235. For spans that exceed 65 feet the truss adopted in the construction of the old Drury Lane Theatre, in 1793, is, in respect to form, perhaps one of the best of its kind that can be devised where a large open space is required. * Plate VI. shows a roof on the same principle, of which the scantlings may be obtained from the Table No. 10 at the end of the volume. One part of the principal truss is shown with a queen post, the other with suspending pieces, as described in Art. 254 and in the Section on Joints, etc. The middle part of the principal tie-beam is supposed to be built as a girder.

Plate VI.

ROOFS.

For large spans when a sloping roof is required, the best method is to use small king-post trusses, as in Plate VI., and to support them on a wrought-iron girder, which for a span of 80 feet need seldom be more than 6 feet deep, instead of 18 feet as the truss in Plate VI. Sometimes, however, deep wooden trusses may be used as partitions between the rooms, in which case they are not so objectionable as they otherwise would be.

236. There is much difficulty in executing a roof when the joints are numerous and the timbers of large dimensions; as the shrinkage of the king or queen posts often produces considerable derangements in the truss. It is obvious, that to make principal rafters in a continued series of pieces abutting end to end against one another would remedy these defects. These pieces would then form, a kind of curve, which might be made regular, or left with projecting angles, as shown by Fig. 76. They could either be bolted or mortised and put together with wooden keys, as represented in Fig. 77. The length of the pieces would be determined by the form of the curve; crooked timber where it can be procured would be preferable for the ribs, as the joints should be as few as possible, and they should be crossed like the joints in stone-work.

* A description of the roof of Drury Lane Theatre is given in Nicholson's 'Carpenter's Assistant, p. 60, Plate lxxi.

Fig. 76.

Fig. 77.

Plate VII., Fig. 1, shows a roof constructed in this manner. Each of the supports for the tie-beam marked S, S, etc, consists of two pieces, one put on each side of the rib, and notched both to the rib and to the tie-beam. The pieces are bolted together, as shown by a section to a larger scale, through one of these pairs of suspending pieces, in Fig. 2. This mode of construction admits of a much firmer connection with the tie-beam than is obtained by the ordinary mode, and the number of suspending pieces may be increased at pleasure. The best situation for the suspending pieces is at the joints of the curved rib.

Plate VII.

ROOFS.

Fig 1.

Fig: 2.

The weight of the roof being very nearly uniformly distributed, the form of the curved rib should be a parabola (see Sect. I., Art. 64); and as this curve is easily described with sufficient accuracy for the purpose, it is best to adopt it, because, in that case, the strain from the weight of the roof and ceiling will have no tendency whatever to derange the form of the rib; and its depth will always be sufficient to withstand any partial force to which a roof is likely to be exposed.

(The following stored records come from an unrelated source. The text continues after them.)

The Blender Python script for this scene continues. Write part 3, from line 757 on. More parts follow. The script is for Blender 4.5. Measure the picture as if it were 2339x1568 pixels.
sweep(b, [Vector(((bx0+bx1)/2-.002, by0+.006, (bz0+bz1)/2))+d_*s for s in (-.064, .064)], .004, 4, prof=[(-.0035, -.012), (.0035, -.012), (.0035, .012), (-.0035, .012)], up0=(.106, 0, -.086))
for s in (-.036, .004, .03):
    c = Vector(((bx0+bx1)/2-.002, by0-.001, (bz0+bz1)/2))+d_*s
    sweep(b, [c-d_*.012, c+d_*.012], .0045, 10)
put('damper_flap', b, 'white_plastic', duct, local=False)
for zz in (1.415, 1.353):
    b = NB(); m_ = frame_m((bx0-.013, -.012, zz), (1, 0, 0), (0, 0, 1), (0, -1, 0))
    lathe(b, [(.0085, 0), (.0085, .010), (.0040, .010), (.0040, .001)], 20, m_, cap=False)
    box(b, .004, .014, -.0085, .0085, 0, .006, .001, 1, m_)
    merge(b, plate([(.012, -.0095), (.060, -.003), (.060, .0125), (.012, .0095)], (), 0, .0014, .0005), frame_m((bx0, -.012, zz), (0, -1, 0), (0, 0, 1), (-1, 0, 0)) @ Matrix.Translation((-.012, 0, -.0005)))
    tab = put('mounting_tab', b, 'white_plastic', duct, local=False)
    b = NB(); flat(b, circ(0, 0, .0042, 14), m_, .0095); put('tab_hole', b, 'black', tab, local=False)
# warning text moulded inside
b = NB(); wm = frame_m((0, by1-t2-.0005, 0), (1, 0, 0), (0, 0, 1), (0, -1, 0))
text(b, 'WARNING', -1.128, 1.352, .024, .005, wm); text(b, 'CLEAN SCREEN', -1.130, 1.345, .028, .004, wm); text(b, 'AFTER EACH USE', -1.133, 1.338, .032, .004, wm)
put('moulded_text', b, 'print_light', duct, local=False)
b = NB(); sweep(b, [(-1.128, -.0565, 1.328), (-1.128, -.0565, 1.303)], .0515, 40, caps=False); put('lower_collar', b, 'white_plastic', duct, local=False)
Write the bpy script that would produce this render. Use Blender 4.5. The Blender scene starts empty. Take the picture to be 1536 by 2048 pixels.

Consequently, when the rib is of a parabolic form, diagonal braces will not be required; nevertheless they may be added if thought necessary, as shown by the lines in the figure, particularly as they will increase the strength to resist partial strains.

To construct the parabola, let A B, Fig. 78, be drawn for the upper side of the tie-beam, and AC, CB, for the under side of the common or small rafters. Then divide A C and C B each into the same number of equal parts (an even number is to be preferred), and join the points 1 and 1, 2 and 2, etc.; then the curve formed by these intersecting lines will be the parabola required.

Fig. 78.

But it will be found that this curve scarcely differs from a circular arc that rises half the height of the roof; therefore, either may be used.

If a lantern or other structure is to be raised on the top, a hyperbolic curve should be adopted; which admits of a considerable increase of pressure at the crown.

The scantlings of the curved ribs are given in Table No. 12 at the end of the volume. The tie-beam will require to be scarfed for large spans, and would be best made in two thicknesses, and joined so that the scarfs should not be opposite one another.